Oi Kwan’s troubles began soon after the new mall opened. Sze suspects the adjacent building is being bought up for redevelopment, which is why its owner’s association wants the barbershop gone after so many years. If the stall is dismantled, the building’s owners want Sze and Lau to pay for the demolition costs.

The situation is made even more complicated by the fact that Sze and Lau don’t own the shop. For a time, the squatter’s granddaughter came by to collect HK$3,000 in rent every month, but she disappeared after the eviction drama began. “My son’s just a young man trying to make a living with his hands,” says Sze. “The way they’re going about this is so mean-spirited and wrong.”

Not all is lost. Earlier this year, Oi Kwan was invited by the government to move into Comix Homebase, the heritage conservation project on Mallory Street in Wan Chai. It allows Lau to keep barbering, though the rent is much higher, so he has had to raise his prices. And the atmosphere can’t match that of the alleyway shop. With a carpark entrance and chain stores across the street, the new location feels less intimate and less full of character. There are no longer any neighbours who casually stroll by to say hello.

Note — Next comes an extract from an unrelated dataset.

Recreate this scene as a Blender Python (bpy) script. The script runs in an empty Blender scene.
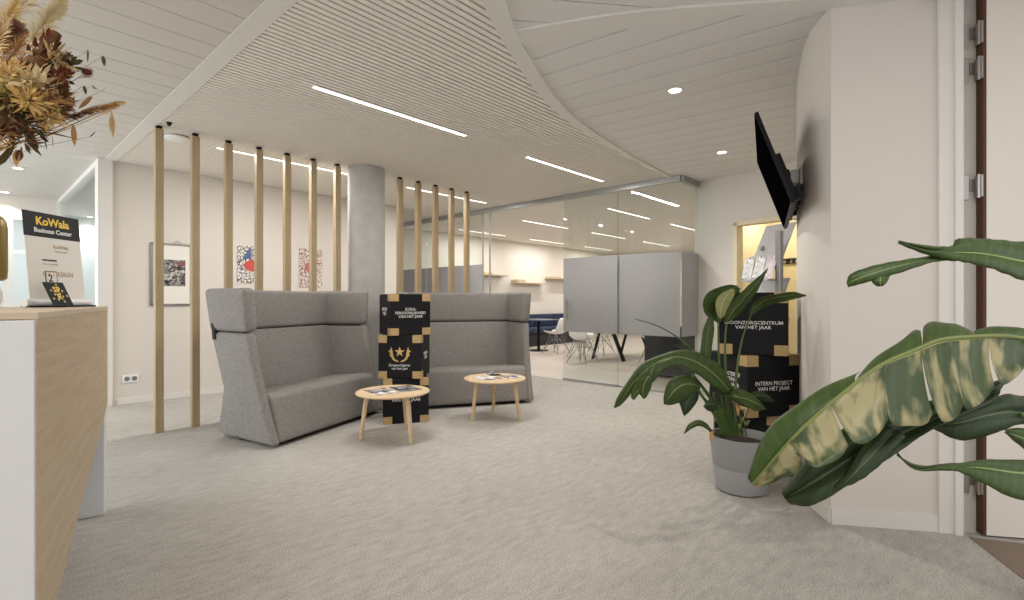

Lau and his mother are running both locations for now — the original shop is by appointment only — but they don’t expect that situation to last for long. They hope someone can collect the alleyway shop’s decades-old fixtures and accessories. “They’re not a precious antiques or anything, but it’s still culturally significant,” says Sze. “If you take these kinds of things away it will only be the same shops around.” Oi Kwan will survive, but it’s not the same barbershop it used to be – just as Hong Kong is not the city it once was.

Note: As of 2023, Oi Kwan Barbers is now closed.